Aladdin (2019) – Review

The Low-Down: For the past decade, Disney has been mining its treasure trove of animated classics for live-action remake fodder. Thus far, the results have been charming enough, though none of them has made a definitive case for or against telling the same story in a different medium. Aladdin has the rather dubious distinction of tilting the debate in favour of leaving well enough alone. Notwithstanding a few welcome sparks of colour and reinvention, this remake will struggle to convince anyone that it needed to exist. In fact, it provides concrete proof that – however good, however photo-real modern special effects have become – there are some things that just work better when animated.

The Story: You know the drill – Aladdin (Mena Massoud) is a street rat with a heart of gold, picking pockets to stay alive in the bustling markets of Agrabah. He’s recruited by Jafar (Marwan Kenzari) – nefarious, ambitious vizier to the Sultan (Navid Negahban) – to steal a magic lamp from the Cave of Wonders. Aladdin’s life takes a turn for the weird and wonderful when he rubs said lamp, freeing an all-powerful Genie (Will Smith) who grants him three wishes. With the Genie’s help, Aladdin makes his bid for the heart of Princess Jasmine (Naomi Scott). But romance falls by the wayside when Jafar sets his evil plans into motion.

Naomi Scott as Jasmine and Mena Massoud as Aladdin in Disney’s live-action adaptation of ALADDIN, directed by Guy Ritchie.

The Good: There are some welcome efforts to update elements of Aladdin’s story to better reflect the world in which we live today. In the 1992 original, it was always frustrating that a princess with the intelligence and independent spirit of Jasmine had to find a husband to rule Agrabah. This remake doesn’t derail the romance, but it does make time to return Jasmine her agency – making clear that she’s the one in the relationship with all the (political) power. It’s a shame that Speechless, the new song she’s been given to explore her inner turmoil, feels so out-of-place in both the film and the score. The tune is disposable, presumably fished out of composer Alan Menken’s bottom drawer, with pop anthem lyrics by Benj Pasek and Justin Paul that are frustratingly generic. But hey – effort appreciated.

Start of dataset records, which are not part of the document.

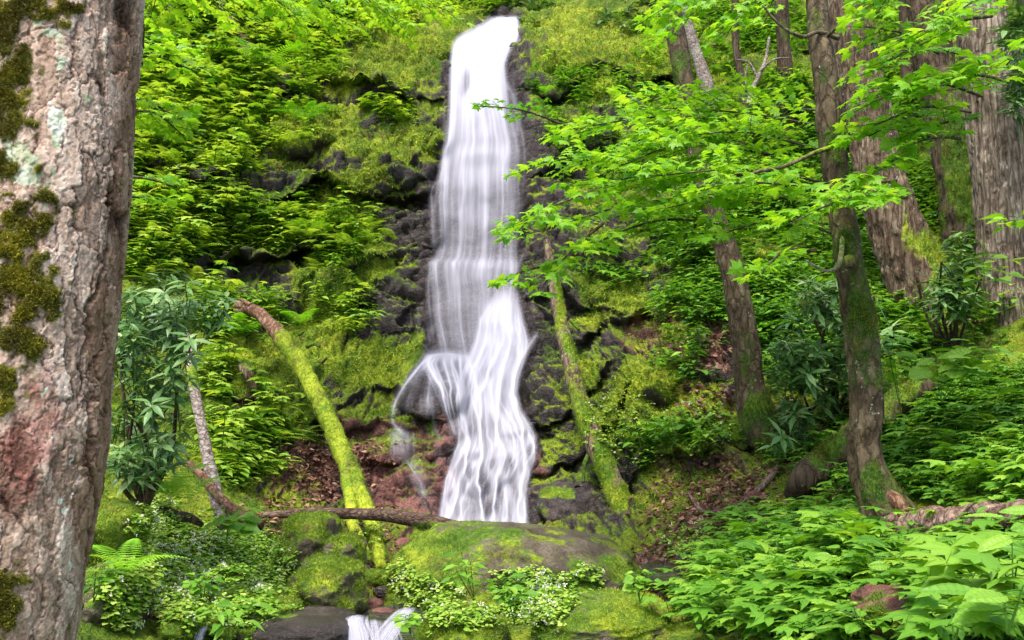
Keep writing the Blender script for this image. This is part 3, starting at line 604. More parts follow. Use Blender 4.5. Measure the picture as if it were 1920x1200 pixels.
def boulder(name, label, c, r, group=None, mat=None, seed=1, mossf=None, flat=0., fz=None, n=(70, 110), rough=.14, tilt=0, fuzzm=None, fsize=.012, cat='boulder', pow_=.8):
    """c = (px,py,Y) centre, r = radii (px across, px up, metres deep); a battered rounded block"""
    ctr = at(*c); k = (ctr[1] * CP + ctr[2] * SP) / F; R = np.array([r[0] * k, r[2], r[1] * k])
    a = np.linspace(-np.pi / 2, np.pi / 2, n[0])[:, None]; b = np.linspace(0, 2 * np.pi, n[1], endpoint=False)[None]
    sg = lambda v: np.sign(v) * np.abs(v) ** pow_
    D = np.stack([sg(np.cos(a)) * sg(np.cos(b)), sg(np.cos(a)) * sg(np.sin(b)), sg(np.sin(a)) + 0 * b], -1)
    if flat: D[..., 2] = np.where(D[..., 2] > flat, flat + (D[..., 2] - flat) * .25, D[..., 2])
    q = D * 1.4 + seed * 7.3; f1, f2, idv = worley(q * 1.1, seed)
    dd = 1 + rough * (1.4 * fbm(q, 4, seed) + .9 * (idv - .5) * sst(0, .25, f2 - f1)) + .03 * fbm(q * 6, 3, seed)
    V = D * dd[..., None] * R
    if tilt: c_, s_ = math.cos(tilt), math.sin(tilt); V = np.stack([V[..., 0] * c_ - V[..., 2] * s_, V[..., 1], V[..., 0] * s_ + V[..., 2] * c_], -1)
    V = V + ctr; N = grid_normals(V); N = np.where((N * (V - ctr)).sum(-1, keepdims=True) < 0, -N, N)
    px, py = to_px(V); m = (mossf(px, py, V, N) if mossf else .55 + .5 * N[..., 2]) + .4 * fbm(V * 7, 4, seed + 3)
    base = ctr - np.array([0, 0, R[2]]); t_ = thing(name, base, label, cat, group)
    Qd = grid_q(n[0], n[1], True)
    mesh('stone', V.reshape(-1, 3), None, Qd, mat or STONE, t_, {'moss': m})
    vis = (N * -V).sum(-1) > 0
    fz = fz if fz is not None else int(18000 * min(1, r[0] * r[1] / 4000))
    if fz: fuzz('moss', V.reshape(-1, 3), N.reshape(-1, 3), (np.clip(m - .45, 0, 1) * np.cos(a)).ravel(), fz, fsize, fuzzm, t_)
    return t_, V, N

def wood(name, label, cat, path, mat, group=None, mossf=None, seg=22, n=70, lump=.07, freq=7, seed=1, flute=0, fz=0, fsize=.012, fuzzm=None, parts=(), body='trunk', rel=False, groove=0.):
    """a trunk or log along (px,py,radius px,Y); parts = (part name, path, material)"""
    path = np.array(path, float)
    if rel: path = path.copy(); path[:, 3] = hitY(path[:, 0], path[:, 1]) - path[:, 3]
    W = pxr(path); V, Q, T, N, U, Sl = tube(W, seg, n, lump, freq, seed, flute, True, groove)
    px, py = to_px(V); m = (mossf(px, py, V, N) if mossf else np.zeros(len(V))) + .42 * fbm(V * np.array([8, 8, 5.]), 4, seed + 3)
    low = W[np.argmin(W[:, 2]), :3]; t_ = thing(name, low, label, cat, group)
    mesh(body, V, T, Q, mat, t_, {'moss': m})
    if fz: fuzz('moss', V, N, np.clip(m - .45, 0, 1), fz, fsize, fuzzm, t_)
    for i, (pn, pp, pm) in enumerate(parts):
        Wp = pxr(pp); v, q, tt, nn_, _, _ = tube(Wp, 9, 24, .12, 9, seed + i + 1); x, y = to_px(v)
        mm = (mossf(x, y, v, nn_) if mossf else np.zeros(len(v))) + .1; mesh(pn, v, tt, q, pm or mat, t_, {'moss': mm})
    return t_

# ------------------------------------------------------------------ the big trunk in front on the left
def big_trunk():
    path = [(131,-260,133,2.66),(128,-100,133,2.65),(118,100,134,2.63),(97,350,139,2.6),(64,600,149,2.58),(28,850,160,2.55),(-12,1050,163,2.52),(-50,1250,172,2.5),(-95,1450,190,2.46),(-130,1650,225,2.44)]
    W = pxr(path); n, seg = 900, 520; C = spline(W, n); Pc = C[:, :3]; R = C[:, 3]; tg = nrm(np.gradient(Pc, axis=0))
    a = nrm(np.cross(tg, np.array([0, 1., 0]))); b = np.cross(tg, a); th = np.linspace(0, 2 * np.pi, seg, endpoint=False)
    N = a[:, None] * np.cos(th)[None, :, None] + b[:, None] * np.sin(th)[None, :, None]
    B = Pc[:, None] + N * R[:, None, None]; s = np.r_[0, np.cumsum(np.linalg.norm(np.diff(Pc, axis=0), axis=1))][:, None] + 0 * th
    q0 = np.stack([B[..., 0], B[..., 1], s], -1)
    w = q0 + .022 * np.stack([fbm(q0 * 14, 3, 1), fbm(q0 * 14, 3, 2), 2 * fbm(q0 * 9, 3, 3)], -1) + .009 * np.stack([fbm(q0 * 70, 3, 5), fbm(q0 * 70, 3, 6), 1.5 * fbm(q0 * 60, 3, 7)], -1)
    f1, f2, pid = worley(w * np.array([17, 17, 5.]), 3); pl = sst(.0, .07, f2 - f1)
    g1, g2, pid2 = worley((w + .01) * np.array([46, 46, 17]), 13); pl2 = sst(0, .12, g2 - g1)
    h1, h2, pid3 = worley(w * np.array([7.5, 7.5, 1.5]), 23); ridge = sst(0, .10, h2 - h1)
    big = fbm(q0 * 5, 3, 33); fine = fbm(q0 * np.array([150, 150, 90.]), 3, 43)
    side = np.cos(th - 0)[None]                                       # which way round the trunk
    px, py = to_px(B); front = (N * -B).sum(-1) > -.2
    furrow = blobs(px, py, [(248,200,26,260),(228,450,26,200),(200,700,34,220),(176,950,30,200)], .4) * front
    dsp = -.0075 * (1 - pl) * (.5 + furrow) + .006 * (pid - .5) - .0018 * (1 - pl2) + .0050 * (pid2 - .5) - (.003 + .010 * furrow) * (1 - ridge) + .010 * big + .0020 * fine
    M = [(25,25,120,42,1),(100,5,50,22,1),(5,110,48,90,1),(15,200,58,70,.95),(5,300,55,44,.8),(45,410,64,50,.9),(-10,470,60,26,.85),(35,560,74,90,1),(50,640,56,40,.95),(5,725,44,54,.9),(0,1140,46,80,1)]
    mo = blobs(px, py, M, .75, 34) * front + (~front) * (.4 + .8 * fbm(q0 * 5, 3, 77)); mo = mo * (1 + .5 * fbm(q0 * 14, 3, 73)) + .8 * fbm(q0 * 34, 4, 71) - .02
    li = blobs(px, py, [(38,300,34,50),(75,330,26,40,.9),(105,250,20,60,.9),(85,70,22,30,.7),(115,110,14,40,.9),(160,180,14,20,.5),(95,370,34,40,.7),(110,650,20,30,.5),(140,920,18,60,.6),(130,1010,14,60,.5),(60,750,50,40,.4)], .4, 26) + .9 * fbm(q0 * 38, 4, 91) - .25
    redb = blobs(px, py, [(40,860,46,90),(85,770,30,90,.8),(70,830,40,60,.9),(20,930,40,60,.7),(60,230,26,40,.5),(75,460,30,40,.4)], .4, 26) + .25 * fbm(q0 * 16, 3, 95)
    V = B + N * (dsp + .006 * sst(.5, .8, mo))[..., None]
    crack = np.clip((1 - pl) * .75 * sst(-.25, .2, fbm(q0 * 11, 3, 55)) + (1 - pl2) * .25 + (1 - ridge) * (.35 + .5 * furrow), 0, 1)
    t = NT('plated_pink_grey_bark'); v = t.scale(t.co(), (1, 1, .35)); n1 = t.noise(24, 5, .72, v); n2 = t.noise(150, 3, .7); pidn = t.attr('plate')
    f = t.math('ADD', t.math('MULTIPLY', n1, .48), t.math('ADD', t.math('MULTIPLY', n2, .34), t.math('MULTIPLY', pidn, .22)))
    col = t.ramp(f, [(.34, (.115, .07, .045)), (.45, (.31, .21, .15)), (.57, (.50, .375, .29)), (.70, (.70, .60, .51))])
    col = t.mix(t.attr('furrow'), col, t.mix(1., col, (.62, .52, .44), 'MULTIPLY'))
    col = t.mix(t.attr('red'), col, t.ramp(f, [(.36, (.05, .012, .01)), (.5, (.20, .06, .045)), (.64, (.40, .20, .17))]))
    col = t.mix(t.attr('crack'), col, t.mix(1., col, (.16, .12, .10), 'MULTIPLY'))
    l = t.ramp(t.math('ADD', t.attr('lichen'), t.math('MULTIPLY', t.math('SUBTRACT', t.noise(70, 3, .7), .5), .7)), [(.46, 0.), (.56, 1.)])
    col = t.mix(l, col, t.ramp(t.noise(9, 3), [(.42, (.33, .36, .22)), (.52, (.50, .55, .42)), (.64, (.66, .65, .62))]))
    mf = t.ramp(t.math('ADD', t.attr('moss'), t.math('MULTIPLY', t.math('SUBTRACT', t.noise(40, 3, .7), .5), .5)), [(.36, 0.), (.64, 1.)])
    mcol = t.ramp(t.math('ADD', t.math('MULTIPLY', t.noise(7, 3), .6), t.math('MULTIPLY', n2, .4)), [(.38, (.05, .028, .008)), (.5, (.055, .065, .006)), (.62, (.20, .18, .01))])
    col = t.mix(mf, col, mcol)
    h = t.math('ADD', t.math('MULTIPLY', n2, .7), t.math('MULTIPLY', t.noise(420, 2, .6), .35))
    m = t.fin(col, .85, t.bump(h, .8, .004), .2)
    th_ = thing('tree', W[-1, :3], 'huge near trunk with pinkish grey plated bark and dark moss at the left edge', 'tree')
    mesh('trunk', V.reshape(-1, 3), None, grid_q(n, seg, True), m, th_, {'moss': mo, 'lichen': li, 'red': sst(.3, 1.05, redb + .3 * fbm(q0 * 40, 3, 97)) * .8, 'crack': crack, 'plate': pid * .6 + pid2 * .4, 'furrow': furrow})
    fuzz('moss', V.reshape(-1, 3), N.reshape(-1, 3), (np.clip(mo - .5, 0, 1) * front * (px > -60) * (px < 300) * (py > -60) * (py < 1300)).ravel(), 60000, .007, MOSST, th_, .8)
MOSST = leaf_mat('trunk_moss_blade', (.05, .03, .008), (.10, .105, .008), (.42, .38, .02), .2, .8)
big_trunk()

mz = lambda base, L=(), nzw=0., soft=.35: (lambda px, py, V, N: base + nzw * N[..., 2] + blobs(px, py, L, soft, 12) if L else base + nzw * N[..., 2] + 0 * px)
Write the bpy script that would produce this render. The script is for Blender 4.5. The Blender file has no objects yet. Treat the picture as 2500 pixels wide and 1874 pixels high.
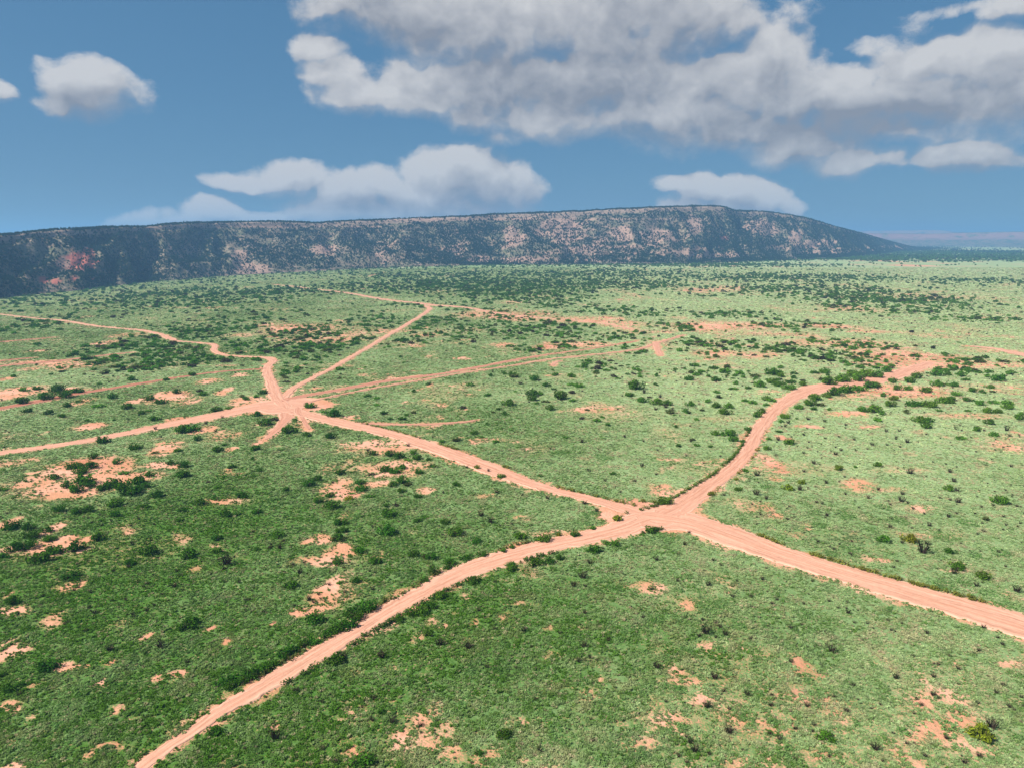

The Not-So-Good: Unfortunately, the rest of Aladdin never quite lives up to the spectacular heights of the original film. It’s decently made, for the most part, and the action sequences are gratifying to watch. In live action, Aladdin is something of a parkour practitioner, the camera chasing after him on his gravity-defying sprints through the streets of Agrabah. But the magic is curiously gone, bled out of scenes that should crackle with joy and emotion, like Prince Ali and A Whole New World. Apart from a couple of goofy moments that feel charmingly improvised, you won’t be able to spot director Guy Ritchie’s chaotic comic streak in the film at all. Almost all of its best bits – specifically the friendship between Aladdin and the Genie – are lifted, beat for beat, from its predecessor.

I (Don’t Want To) Dream Of Genie: Robin Williams’ Genie is one of Disney’s towering achievements – his every motion, facial expression and quicksilver transformation like lighting captured in a bottle, literally and figuratively. It’s truly one of the most sublime marriages of actor and animation ever: Robin Williams is the Genie, and the Genie is Robin Williams. It’s actually unfair to expect anyone to fill Williams’ enormous shoes, even someone like Smith, who has bucketloads of natural charisma of his own. Here, he’s not only hamstrung by having to give a performance already perfected by someone else – he’s saddled with unfortunate character design (that gigantic, puffed-up torso) and occasionally ropey CGI. As a result, Smith’s Genie becomes the stuff of nightmares. It should come as no surprise that Smith is most effective in the scenes when he isn’t big and blue. The opposite can be said of Jafar, who was made all the more sinister by his distinctively arch appearance in the animated film – something Kenzari can’t possibly hope to approximate as a real human person. At least the film’s animal companions (Abu, Rajah and Iago) are wonderfully rendered, which gives one hope for Disney’s next live-action remake, The Lion King.

Recommended? Not particularly. Aladdin tries, quite hard, but doesn’t make a convincing argument for its own existence – and occasionally threatens to ruin your childhood.